Subbacultcha

「サブカルチャー」という括りの下、文学・芸術・漫画・映画等について述べます。

2020年2月25日火曜日

蕪木彩子『虫に願いを』


蕪木彩子『虫に願いを』
怖さ:☆☆☆
造型:☆☆☆
状況:☆☆☆


☆満点作品です!

「連作ホラー漫画」という形式は難しい。インフレ、アイデアの類似、レギュラーメンバーは安全圏故のマンネリ等々…。

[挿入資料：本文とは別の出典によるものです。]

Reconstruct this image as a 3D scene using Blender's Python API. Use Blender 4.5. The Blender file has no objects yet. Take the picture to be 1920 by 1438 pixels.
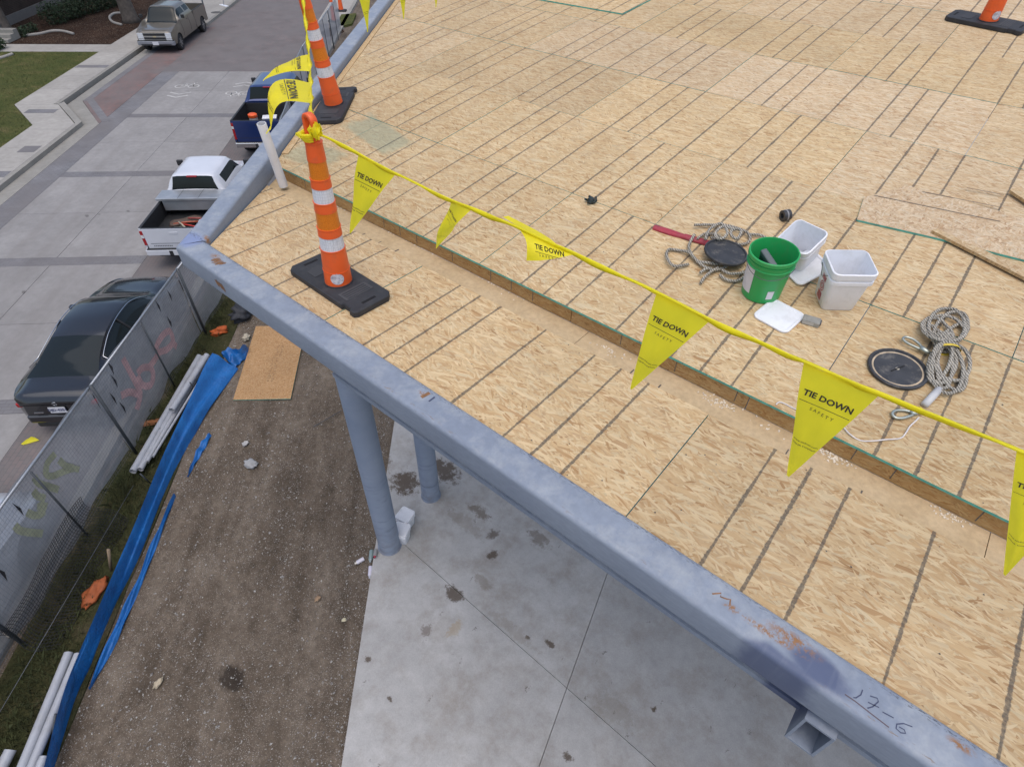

蕪木先生の『ストレス』は、主人公のキャラの強さ頼りになってしまった所があり、連作としては成功と言い難い作品だったのですが、
本作「虫屋シリーズ」、ホラーMでは中々長めの連載となった作品で、
「虫の造形・生態の気持ち悪さ」「創作昆虫の突拍子の無さ」「人間の欲望の汚さ」という、ホラー漫画的案件をしっかり満たして、かつバラエティに富んだ作品、ホラー漫画として成功した作品でないかと思います。(これ書いてる時点で以降の単行本を読めてないのですが…)

初っ端の「願い虫」から、「願いは叶えてくれるけど願った人間の思い通りではない叶い方」はホラー漫画類型に見られるパターンですが、方法が「願いを唱えて虫の背中に生えた卵を食う(苦い)」とか、不気味過ぎるでしょ…。
狂言回したる「虫屋の主人」もイイ意味でキャラが薄く、見事にそれぞれのキャラクターと蕪木彩子のスプラッタ具合とが噛み合った、良ホラー漫画だと思います。